Ruud Van Nistelrooy è uno degli iscritti al partito “Champions obsessed”. Come Ibrahimovic, Nedved e Buffon prima e dopo di lui. È stato capocannoniere della competizione nel 2002, 2003 e 2006, ma non è mai andato oltre la semifinale persa col Bayer Leverkusen di Klaus Toppmöller nel 2002. Quando litiga con Ferguson esiste un solo luogo al mondo per lui, dove possono capire cosa provano i calciatori che convivono con questa ossessione. Anche se la nona vittoria è vecchia di appena quattro anni, a Madrid, la Décima è già un pensiero fisso. I primi Galacticos di Perez non sono riusciti a (ri)vincerla, ci provano di nuovo aggiungendo Ruud Van Nistelrooy a una squadra che può già contare su Ronaldo, Raúl, Robinho, Beckham, Reyes, e a cui a gennaio si aggiunge anche un giovanissimo Gonzalo Higuaín. In panchina siede Fabio Capello, e l’olandese vince la classifica cannonieri (25 gol) e la Liga al primo colpo. Poi ci aggiungerà un altro titolo spagnolo, nel 2008.

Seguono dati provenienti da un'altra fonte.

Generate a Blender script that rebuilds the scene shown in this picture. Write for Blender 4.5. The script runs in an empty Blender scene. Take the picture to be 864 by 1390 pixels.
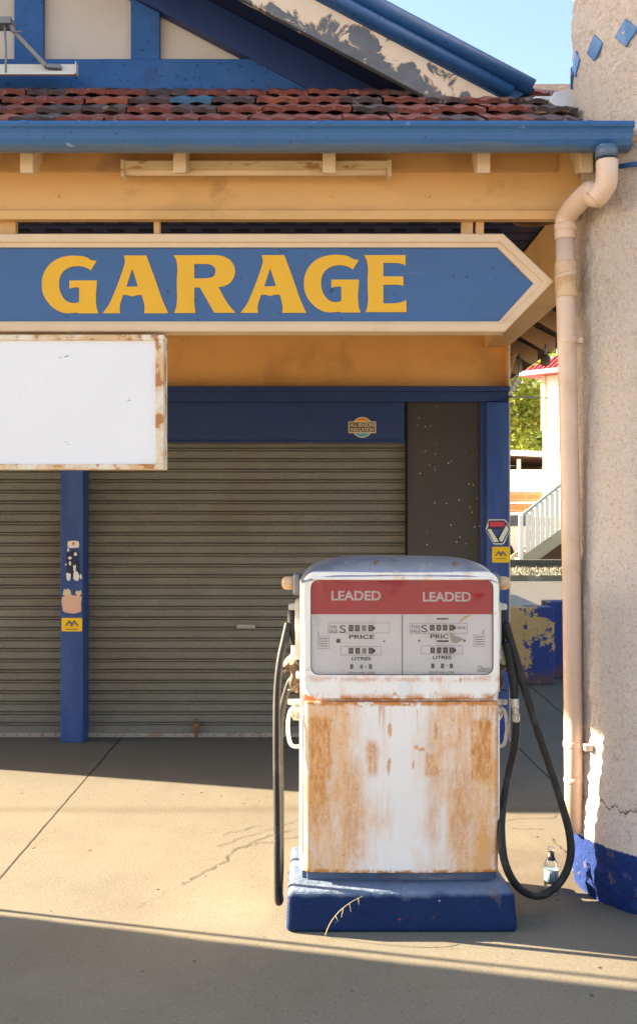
import bpy, bmesh, math, random
from mathutils import Vector, noise as mn
R = math.radians
random.seed(7)
S = bpy.context.scene
COL = S.collection
F, HX, HY, EYE = 1437.0, 432.0, 690.0, 1.6
def P(px, py, d):
    return Vector(((px-HX)*d/F, d, EYE+(HY-py)*d/F))
def X(px, d): return (px-HX)*d/F
def Z(py, d): return EYE+(HY-py)*d/F

# ------------------------------------------------------------------ materials
class G:
    def __init__(s, name):
        s.m = bpy.data.materials.new(name); s.m.use_nodes = True
        s.t = s.m.node_tree; s.n = s.t.nodes; s.l = s.t.links
        s.b = s.n['Principled BSDF']
        s.tc = s.n.new('ShaderNodeTexCoord'); s.co = s.tc.outputs['Object']; s._xyz = None
    def inp(s, sock, v):
        if hasattr(v, 'links'): s.l.new(v, sock)
        elif isinstance(v, (tuple, list)): sock.default_value = (*v, 1) if len(v) == 3 and sock.type == 'RGBA' else v
        else: sock.default_value = v
    def math(s, op, a, b=0.0, clamp=False):
        n = s.n.new('ShaderNodeMath'); n.operation = op; n.use_clamp = clamp
        s.inp(n.inputs[0], a); s.inp(n.inputs[1], b); return n.outputs[0]
    def mul(s, a, b): return s.math('MULTIPLY', a, b)
    def add(s, a, b, clamp=False): return s.math('ADD', a, b, clamp)
    def mx(s, a, b): return s.math('MAXIMUM', a, b)
    def mn(s, a, b): return s.math('MINIMUM', a, b)
    def mix(s, f, a, b):
        n = s.n.new('ShaderNodeMix'); n.data_type = 'RGBA'; n.clamp_factor = True
        s.inp(n.inputs[0], f); s.inp(n.inputs[6], a); s.inp(n.inputs[7], b); return n.outputs[2]
    def noise(s, scale, detail=4, stretch=(1, 1, 1), rough=.6, off=(0, 0, 0), dist=0):
        mp = s.n.new('ShaderNodeMapping'); mp.inputs['Scale'].default_value = stretch; mp.inputs['Location'].default_value = off
        s.l.new(s.co, mp.inputs['Vector'])
        n = s.n.new('ShaderNodeTexNoise'); n.inputs['Scale'].default_value = scale; n.inputs['Detail'].default_value = detail
        n.inputs['Roughness'].default_value = rough; n.inputs['Distortion'].default_value = dist
        s.l.new(mp.outputs[0], n.inputs['Vector']); return n.outputs[0]
    def voro(s, scale, feature='F1', stretch=(1, 1, 1), out=0):
        mp = s.n.new('ShaderNodeMapping'); mp.inputs['Scale'].default_value = stretch
        s.l.new(s.co, mp.inputs['Vector'])
        n = s.n.new('ShaderNodeTexVoronoi'); n.feature = feature; n.inputs['Scale'].default_value = scale
        s.l.new(mp.outputs[0], n.inputs['Vector']); return n.outputs[out]
    def step(s, v, lo, hi, a=0.0, b=1.0):
        n = s.n.new('ShaderNodeMapRange'); n.interpolation_type = 'SMOOTHSTEP'
        s.inp(n.inputs[0], v); n.inputs[1].default_value = lo; n.inputs[2].default_value = hi
        n.inputs[3].default_value = a; n.inputs[4].default_value = b; return n.outputs[0]
    def xyz(s):
        if not s._xyz:
            n = s.n.new('ShaderNodeSeparateXYZ'); s.l.new(s.co, n.inputs[0]); s._xyz = n.outputs
        return s._xyz
    def band(s, v, lo, hi, soft):
        return s.mul(s.step(v, lo-soft, lo+soft), s.step(v, hi-soft, hi+soft, 1.0, 0.0))
    def bump(s, h, strength=.4, dist=.01):
        n = s.n.new('ShaderNodeBump'); n.inputs['Strength'].default_value = strength; n.inputs['Distance'].default_value = dist
        s.inp(n.inputs['Height'], h)
        if s.b.inputs['Normal'].links: s.l.new(s.b.inputs['Normal'].links[0].from_socket, n.inputs['Normal'])
        s.l.new(n.outputs[0], s.b.inputs['Normal'])
    def out(s, col, rough=.6, metal=0.0, spec=.5):
        s.inp(s.b.inputs['Base Color'], col); s.inp(s.b.inputs['Roughness'], rough)
        s.inp(s.b.inputs['Metallic'], metal); s.b.inputs['Specular IOR Level'].default_value = spec
        return s.m

def mk(name, col, rough=.6, metal=0, spec=.4, var=.12, vs=6, layers=(), bump=None):
    g = G(name)
    dark = tuple(c*(1-var*1.6) for c in col); light = tuple(min(1, c*(1+var)) for c in col)
    c = g.mix(g.noise(vs, 5), dark, light)
    h = None
    for L in layers:
        f = g.step(g.noise(L.get('s', 10), L.get('d', 6), L.get('st', (1, 1, 1)), off=L.get('off', (3, 1, 7)), dist=L.get('dist', 0)), L['t']-L.get('w', .02), L['t']+L.get('w', .02))
        f = g.mul(f, L.get('a', 1.0))
        c = g.mix(f, c, L['c'])
    if bump: g.bump(g.noise(bump[0], 6), bump[1], bump[2] if len(bump) > 2 else .004)
    return g.out(c, rough, metal, spec)

RUST = (.30, .11, .03)
M = {}
M['blue'] = mk('blue_paint', (.016, .090, .28), .42, var=.14, layers=[dict(c=(.008, .02, .09), s=38, t=.66, d=2, w=.02, a=.85), dict(c=(.06, .14, .36), s=3, t=.58, w=.12, a=.5), dict(c=(.02, .03, .06), s=7, t=.64, w=.1, a=.35)], bump=(30, .25))
M['navy'] = mk('navy_paint', (.014, .040, .15), .5, var=.18, layers=[dict(c=(.03, .06, .15), s=3, t=.6, w=.15, a=.5)], bump=(30, .2))
M['postblue'] = mk('post_blue_paint', (.020, .064, .24), .45, var=.15, layers=[dict(c=(.06, .12, .30), s=2.2, t=.58, w=.12, a=.5, st=(3, 3, .6)), dict(c=(.30, .28, .26), s=26, t=.75, w=.01, a=.8)], bump=(30, .25))
M['louvre'] = mk('ceiling_blue', (.012, .022, .075), .6)
M['slot'] = mk('dark_slot', (.004, .004, .006), .9)
M['orange'] = mk('ochre_orange_paint', (.84, .42, .125), .6, var=.08, vs=2, layers=[dict(c=(.40, .19, .06), s=2.4, t=.6, w=.14, a=.5), dict(c=(.20, .10, .05), s=14, st=(1, 1, 5), t=.72, w=.04, a=.5)], bump=(18, .3))
M['beam'] = mk('apricot_beam_paint', (.70, .43, .18), .55, var=.08, vs=1.5, layers=[dict(c=(.44, .25, .09), s=3, st=(.6, 1, 2), t=.6, w=.12, a=.45), dict(c=(.14, .09, .05), s=11, st=(.5, 1, 7), t=.735, w=.02, a=.5), dict(c=(.16, .09, .05), s=4, t=.68, w=.08, a=.4)], bump=(14, .35))
M['soffit'] = mk('soffit_boards_paint', (.52, .29, .11), .6, var=.15, layers=[dict(c=(.14, .09, .06), s=3.5, t=.58, w=.12, a=.55)], bump=(18, .3))
M['cream'] = mk('cream_trim_paint', (.72, .54, .35), .5, var=.1, layers=[dict(c=(.45, .30, .16), s=5, st=(.5, 1, 3), t=.63, w=.08, a=.5), dict(c=(.20, .13, .09), s=30, st=(.4, 1, 1), t=.76, w=.02, a=.6)], bump=(25, .25))
M['rafter'] = mk('rafter_cream_paint', (.68, .52, .34), .55, var=.12, layers=[dict(c=(.36, .24, .14), s=9, t=.64, w=.05, a=.6)], bump=(22, .3))
M['rafterin'] = mk('rafter_side_paint', (.50, .30, .15), .6, var=.15, bump=(22, .3))
M['infill'] = mk('pale_fibro_sheet', (.60, .53, .46), .7, var=.06, vs=3, layers=[dict(c=(.44, .38, .33), s=3, t=.6, w=.15, a=.5)], bump=(40, .1))
def gutter_mat():
    g = G('gutter_blue_paint'); x, y, z = g.xyz()
    c = g.mix(g.noise(5, 5), (.022, .095, .27), (.032, .14, .36))
    c = g.mix(g.mul(g.step(g.noise(60, 2), .68, .71), .8), c, (.01, .03, .1))
    lower_grey = g.mul(g.step(g.add(z, g.mul(g.noise(9, 6, (.5, 1, 3)), .05)), 3.03, 3.055, 1.0, 0.0), .6)  # greyer towards the bottom of the gutter profile
    c = g.mix(lower_grey, c, (.14, .16, .16))
    c = g.mix(g.mul(g.step(g.noise(12, 6, (.6, 1, 2), off=(4, 4, 4)), .66, .7), .6), c, (.36, .42, .48))
    g.bump(g.noise(7, 3), .25, .01)
    return g.out(c, .35)
M['gutter'] = gutter_mat()
BOFF = 0.0
def barge_mat():
    g = G('peeling_barge_paint')
    n = g.noise(7, 8, (1, 1, 1), .62, dist=.6)
    x, y, z = g.xyz(); perp = g.add(g.add(z, g.mul(x, .53)), -BOFF)
    n = g.add(n, g.mul(perp, -1.15))
    f = g.step(n, .525, .54)
    c = g.mix(g.noise(9, 4), (.60, .47, .35), (.74, .62, .48))
    c2 = g.mix(g.noise(20, 5), (.06, .07, .09), (.17, .18, .20))
    c = g.mix(f, c, c2)
    edge = g.band(n, .512, .528, .006)
    c = g.mix(g.mul(edge, .5), c, (.25, .14, .08))
    g.bump(g.step(n, .525, .535, 1, 0), .8, .004)
    return g.out(c, .65)
def shutter_mat(name, a, b):
    g = G(name); x, y, z = g.xyz()
    c = g.mix(g.noise(3.5, 5, (1, 1, 1.6)), a, b)
    c = g.mix(g.mul(g.step(g.noise(170, 2, (1, 1, .7)), .52, .66), .33), c, (.40, .39, .35))
    c = g.mix(g.mul(g.step(g.noise(60, 3, (1, 1, 1)), .6, .72), .3), c, (.04, .035, .03))
    c = g.mix(g.mul(g.step(g.noise(1.1, 4, off=(2, 0, 5)), .5, .68), .4), c, (.15, .11, .075))
    c = g.mix(g.mul(g.step(g.add(z, g.mul(g.noise(4, 5), .3)), .1, .55, 1, 0), .3), c, (.21, .22, .22))
    g.bump(g.noise(120, 3), .25, .002)
    return g.out(c, .55, .0, .35)
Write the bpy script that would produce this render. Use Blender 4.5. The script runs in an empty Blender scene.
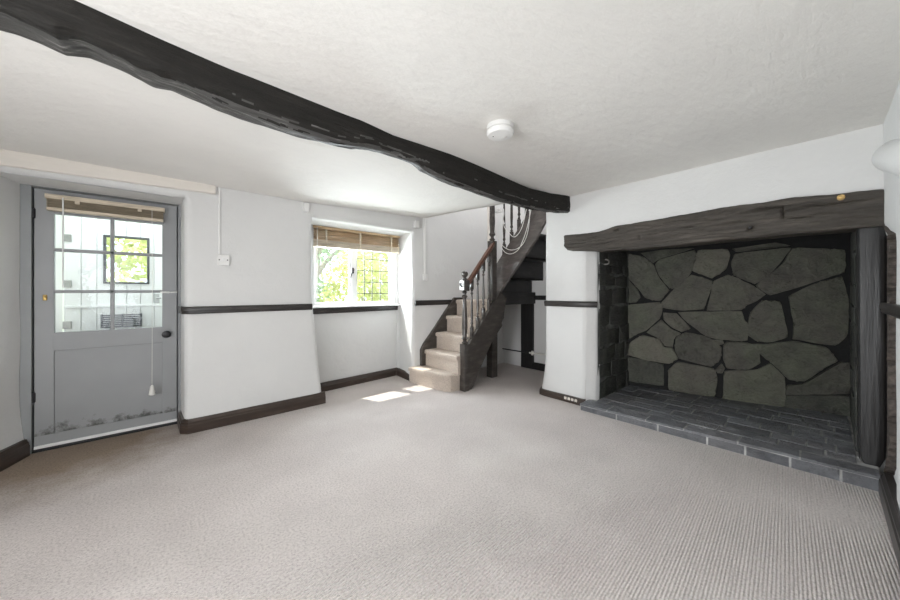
import bpy, bmesh, math, random
import numpy as np
from mathutils import Vector, noise
random.seed(7)
scene = bpy.context.scene
COL = scene.collection

# ------------------------------------------------------------------ camera, world, sun, area lights, exposure
H = 1.15
TH = math.radians(48.7)
FPX, U0, V0 = 328.0, 450.0, 291.0
cam_d = bpy.data.cameras.new('camera')
cam = bpy.data.objects.new('camera', cam_d)
COL.objects.link(cam)
cam.location = (0, 0, H)
cam.rotation_euler = (math.pi / 2, 0, TH - math.pi / 2)
cam_d.sensor_width = 36
cam_d.lens = FPX / 900 * 36
cam_d.shift_y = (V0 - 300) / 900
cam_d.clip_start = 0.02
scene.camera = cam

world = bpy.data.worlds.new('world')
scene.world = world
world.use_nodes = True
bg = world.node_tree.nodes['Background']
bg.inputs['Color'].default_value = (0.86, 0.93, 1.0, 1)
bg.inputs['Strength'].default_value = 2.8

sun_d = bpy.data.lights.new('sun', 'SUN')
sun_d.energy = 9.0
sun_d.angle = 0.009
sun_d.color = (1.0, 0.95, 0.86)
sun = bpy.data.objects.new('sun', sun_d)
COL.objects.link(sun)
sun.location = (1, 8, 8)
sun.rotation_euler = Vector((0.215, -0.52, -1.0)).to_track_quat('-Z', 'Y').to_euler()


def area(name, loc, direction, sx, sy, power, color=(1, 1, 1)):
    d = bpy.data.lights.new(name, 'AREA')
    d.shape = 'RECTANGLE'
    d.size, d.size_y = sx, sy
    d.energy = power
    d.color = color
    o = bpy.data.objects.new(name, d)
    COL.objects.link(o)
    o.location = loc
    o.rotation_euler = Vector(direction).to_track_quat('-Z', 'Z').to_euler()
    return o


# added fill lamps behind the camera, outside openings that stand for unseen windows
area('fill_rear', (-2.0, 0.55, 0.95), (1, -0.05, 0.06), 1.3, 1.5, 80, (0.97, 0.985, 1.0))
area('fill_near', (-0.6, -0.6, 0.9), (0.3, 1, 0.35), 0.5, 1.4, 8, (0.97, 0.985, 1.0))
# daylight of the door porch; added fill lamp high in the stairwell, no skylight there
area('daylight_porch', (-0.3, 4.45, 2.1), (0, 0, -1), 0.7, 0.4, 7, (0.84, 0.91, 1.0))
area('fill_stairwell', (3.5, 2.8, 3.9), (0, 0, -1), 0.8, 0.8, 30, (0.97, 0.98, 1.0))
area('daylight_window', (1.85, 4.25, 1.35), (0, -1, -0.4), 1.0, 0.7, 125, (0.90, 0.95, 1.0))

scene.view_settings.view_transform = 'Standard'
scene.view_settings.look = 'None'
scene.view_settings.exposure = 0.0
scene.view_settings.gamma = 1.0
scene.view_settings.use_curve_mapping = False

# ------------------------------------------------------------------ helpers
cF = Vector((math.cos(TH), math.sin(TH), 0))
cR = Vector((math.sin(TH), -math.cos(TH), 0))
cC = Vector((0, 0, H))


def ray(u, v):
    return cF + cR * ((u - U0) / FPX) + Vector((0, 0, (V0 - v) / FPX))


def on_plane(u, v, p, n):
    d = ray(u, v)
    n = Vector(n)
    return cC + d * ((Vector(p) - cC).dot(n) / d.dot(n))


def onx(u, v, x): return on_plane(u, v, (x, 0, 0), (1, 0, 0))
def ony(u, v, y): return on_plane(u, v, (0, y, 0), (0, 1, 0))
def onz(u, v, z): return on_plane(u, v, (0, 0, z), (0, 0, 1))


def new():
    return bmesh.new()


def box(bm, lo, hi, bev=0.0, seg=2):
    lo, hi = Vector(lo), Vector(hi)
    vs = [bm.verts.new((x, y, z)) for x in (lo.x, hi.x) for y in (lo.y, hi.y) for z in (lo.z, hi.z)]
    idx = [(0, 1, 3, 2), (4, 6, 7, 5), (0, 4, 5, 1), (2, 3, 7, 6), (0, 2, 6, 4), (1, 5, 7, 3)]
    fs = [bm.faces.new([vs[i] for i in q]) for q in idx]
    if bev > 0:
        es = list({e for f in fs for e in f.edges})
        bmesh.ops.bevel(bm, geom=es, offset=bev, segments=seg, affect='EDGES', profile=0.5, clamp_overlap=True)


def prism(bm, pts, off, bev=0.0, seg=2):
    """solid between polygon pts and the same polygon moved by off; only the edges around pts are bevelled"""
    off = Vector(off)
    a = [bm.verts.new(Vector(p)) for p in pts]
    b = [bm.verts.new(Vector(p) + off) for p in pts]
    n = len(pts)
    f0 = bm.faces.new(a)
    bm.faces.new(b[::-1])
    for i in range(n):
        j = (i + 1) % n
        bm.faces.new((a[j], a[i], b[i], b[j]))
    if bev > 0:
        bmesh.ops.bevel(bm, geom=list(f0.edges), offset=bev, segments=seg, affect='EDGES', profile=0.5, clamp_overlap=True)


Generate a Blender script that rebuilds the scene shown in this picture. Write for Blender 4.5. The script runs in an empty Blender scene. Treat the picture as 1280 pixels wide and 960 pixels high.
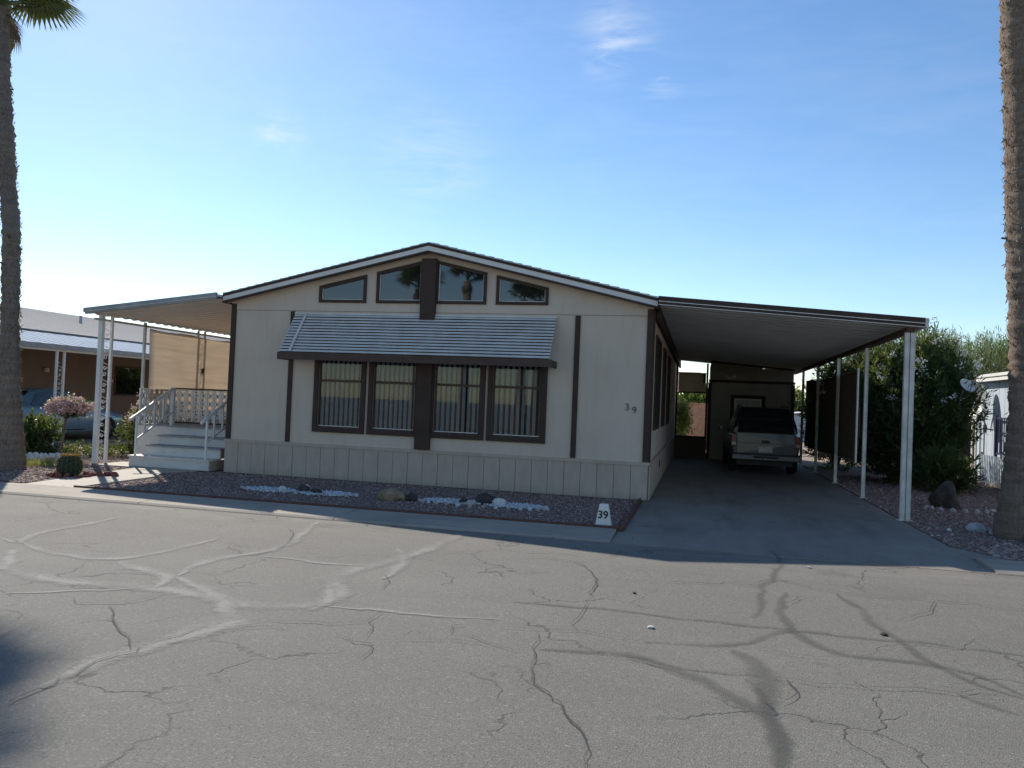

Sono gli ultimi momenti della carriera ad altissimo livello di Ruud, che lascerà il Real a gennaio 2010 dopo aver praticamente saltato l’ultima stagione e mezza causa infortuni. Nell’intervista di commiato, rilasciata a Marca, racconta di aver scelto di dire addio solo perché desidera giocare di più. Dice anche di «aver scritto una bella pagina nella storia del Madrid» e di lasciare la Spagna “con una espina en el corazón”, ovvero non aver vinto la Champions League. Un’ossessione destinata a rimanere tale.
Van Nistelrooy Pichichi.
La verità è che il passaggio da Madrid non possiede la stessa forza narrativa dell’esperienza allo United: il Ruud Van Nistelrooy che tutti amano ricordare gioca solo in maglia rossa, con il 10 bianco stampato sulla schiena, al centro dell’attacco del Manchester United. Lo leggi anche nell’assoluta mancanza di rilievo mediatico e tecnico delle sue due esperienze successive, all’Amburgo e poi al Malaga. Due stagioni e mezza che non aggiungono nulla al racconto di un calciatore che ha saputo interpretare in modo unico un ruolo pieno di epica. Ha riscritto il centravanti a modo suo, in chiave moderna, aggiungendo al gol puro e semplice la bellezza del gesto tecnico, la raffinatezza della giocata a effetto. Una cosa latina più che fiamminga, e lasciamo a Simon Kuper l’onore e l’onere di scegliere le parole per spiegarcelo meglio: «Van Nistelrooy è un calciatore che proviene dall’Olanda, ma non è un calciatore olandese. Gioca come un argentino o un brasiliano: sprinta, corre, lotta, tira da ogni posizione». Un po’ come la storia degli spazi stretti, del Sudamerica che trasloca nei Paesi Bassi. Del numero nove e dieci messi insieme, combinati. Ruud Van Nistelrooy era proprio questo.